I'm not much of an IPO investor, nor am I typically a big growth-seeker. I consider myself more of a value investor, and generally prefer companies with established track records of profitability.

But I'm known to make an exception when I see a compelling opportunity. For example, I decided to add shares of insurance disruptor Lemonade (LMND -6.46%) shortly after its 2020 IPO, and several years ago I bought shares of a then-small fintech disruptor called Square (SQ -1.45%) right after it went public.

After much consideration, I think I'm finally ready to pull the trigger on yet another fintech disruptor called Bill.com Holdings (BILL -3.03%).

Checkbook ledger.

Image source: Getty Images.

Most businesses still use checks

Bill.com provides cloud-based software that allows small and medium-size businesses to streamline their payment operations, reduce paperwork, and digitize and automate their payments to employees and vendors.

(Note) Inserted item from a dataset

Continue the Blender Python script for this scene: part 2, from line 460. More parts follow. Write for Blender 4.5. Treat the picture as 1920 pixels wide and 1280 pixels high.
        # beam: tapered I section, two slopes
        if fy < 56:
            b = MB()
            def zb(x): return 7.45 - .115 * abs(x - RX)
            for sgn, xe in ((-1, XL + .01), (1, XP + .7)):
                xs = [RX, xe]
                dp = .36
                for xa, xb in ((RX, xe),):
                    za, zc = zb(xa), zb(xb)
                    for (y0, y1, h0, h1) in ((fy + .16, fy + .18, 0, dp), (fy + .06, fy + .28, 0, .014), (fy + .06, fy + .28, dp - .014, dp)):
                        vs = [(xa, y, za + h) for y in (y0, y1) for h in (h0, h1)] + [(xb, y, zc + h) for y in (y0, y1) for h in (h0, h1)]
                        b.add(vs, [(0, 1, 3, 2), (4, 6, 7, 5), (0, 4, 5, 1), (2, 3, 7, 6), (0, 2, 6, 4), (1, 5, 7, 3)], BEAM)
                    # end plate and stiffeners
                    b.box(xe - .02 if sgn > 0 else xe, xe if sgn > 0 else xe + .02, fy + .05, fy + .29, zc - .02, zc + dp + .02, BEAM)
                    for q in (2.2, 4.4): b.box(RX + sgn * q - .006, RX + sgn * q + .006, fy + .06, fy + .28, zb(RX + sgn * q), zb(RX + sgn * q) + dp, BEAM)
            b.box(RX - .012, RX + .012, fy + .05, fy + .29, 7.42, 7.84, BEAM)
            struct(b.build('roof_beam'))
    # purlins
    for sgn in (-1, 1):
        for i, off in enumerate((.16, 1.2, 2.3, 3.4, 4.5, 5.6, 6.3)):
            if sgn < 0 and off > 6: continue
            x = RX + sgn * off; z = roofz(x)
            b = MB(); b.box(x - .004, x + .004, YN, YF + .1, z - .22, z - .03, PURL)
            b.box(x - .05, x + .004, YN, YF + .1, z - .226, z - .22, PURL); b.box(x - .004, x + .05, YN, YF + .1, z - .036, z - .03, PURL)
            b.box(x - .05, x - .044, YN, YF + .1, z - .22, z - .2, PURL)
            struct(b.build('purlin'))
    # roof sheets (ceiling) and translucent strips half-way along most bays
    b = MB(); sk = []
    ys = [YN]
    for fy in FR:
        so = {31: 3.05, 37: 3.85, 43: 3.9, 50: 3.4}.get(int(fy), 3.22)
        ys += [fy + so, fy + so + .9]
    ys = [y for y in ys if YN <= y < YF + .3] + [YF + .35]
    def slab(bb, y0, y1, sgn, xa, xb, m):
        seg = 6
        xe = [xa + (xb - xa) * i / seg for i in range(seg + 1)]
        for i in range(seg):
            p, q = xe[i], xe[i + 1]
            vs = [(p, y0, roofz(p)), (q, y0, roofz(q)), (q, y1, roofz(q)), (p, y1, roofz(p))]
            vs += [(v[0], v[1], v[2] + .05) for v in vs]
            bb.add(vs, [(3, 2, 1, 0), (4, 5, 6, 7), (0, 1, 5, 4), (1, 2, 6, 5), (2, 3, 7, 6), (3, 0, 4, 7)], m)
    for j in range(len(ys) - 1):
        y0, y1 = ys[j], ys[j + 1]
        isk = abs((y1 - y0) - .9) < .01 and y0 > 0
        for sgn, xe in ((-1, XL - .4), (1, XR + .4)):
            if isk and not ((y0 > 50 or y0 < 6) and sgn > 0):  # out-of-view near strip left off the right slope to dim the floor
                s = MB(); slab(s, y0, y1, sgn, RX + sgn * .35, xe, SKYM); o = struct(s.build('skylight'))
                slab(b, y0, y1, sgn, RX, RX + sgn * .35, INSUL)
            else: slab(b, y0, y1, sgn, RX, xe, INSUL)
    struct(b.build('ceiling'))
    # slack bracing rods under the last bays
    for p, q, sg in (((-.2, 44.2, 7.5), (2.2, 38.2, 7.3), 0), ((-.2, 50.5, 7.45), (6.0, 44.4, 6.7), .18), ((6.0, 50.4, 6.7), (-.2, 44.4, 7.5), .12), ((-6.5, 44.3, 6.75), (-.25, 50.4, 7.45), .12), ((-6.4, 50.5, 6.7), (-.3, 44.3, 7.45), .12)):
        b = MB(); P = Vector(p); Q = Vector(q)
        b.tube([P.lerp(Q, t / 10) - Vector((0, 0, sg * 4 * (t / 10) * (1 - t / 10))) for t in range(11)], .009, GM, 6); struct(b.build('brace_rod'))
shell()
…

The platform automates the receipt of bills and invoices, allows users to view and approve bills quickly and easily from any device, make payments with one click, and automatically sync with most popular accounting software. The company's revenue is essentially split between subscription fees paid by businesses that use the platform, and transaction revenue that comes from usage-based fee income.

You might think that most businesses have already joined the digital age, but you'd be surprised, especially when you're talking about smaller enterprises. When Bill.com went public in May 2020, the company said that 90% of small and medium-size businesses still use paper checks, either to pay employees or vendors. So there's quite a large addressable market opportunity here.

Bill.com partners with some of the largest financial institutions in the world, including JPMorgan Chase (JPM -0.39%), American Express (AXP 1.82%), and Wells Fargo (WFC -0.79%), the latter of which just launched a joint offering with Bill.com targeting mid-size businesses.

The results have been impressive

Recent growth has been impressive, as evidenced by the company's latest earnings report (the second quarter of Bill.com's 2021 fiscal year), which handily beat analysts' expectations. It posted 38% year-over-year revenue growth and 40% growth in payment volume on its platform. About 109,000 businesses now use Bill.com for their payment needs. Not only is this significantly higher than a year ago, but with a 121% net dollar retention rate, the company's customers are spending more as time goes on.

To be sure, Bill.com isn't profitable. Not yet, anyway. It lost $2.7 million in the last quarter. But this is about half of its loss in the same quarter a year ago, so a path to profitability is getting clearer. And with about $1.7 billion in cash, the company can absorb relatively small losses as it ramps up its growth.

Not a cheap stock, but tons of potential

At about 85 times trailing-12-month sales and no track record of profitability, Bill.com isn't a cheap stock by any definition. But the market opportunity is compelling. I mentioned it has about 109,000 customers, which may sound like a lot (and it is), but there are about 20 million small and medium businesses worldwide that could potentially use its services.

Bill.com estimates its addressable market opportunity at about $30 billion in annual sales. It isn't going to capture all of it, but with 2020 revenue of about 0.6% of this amount, it doesn't have to. In a nutshell, this is a fintech innovator with a large, mostly untapped market opportunity, and one that I'm planning to buy for my portfolio in the near future.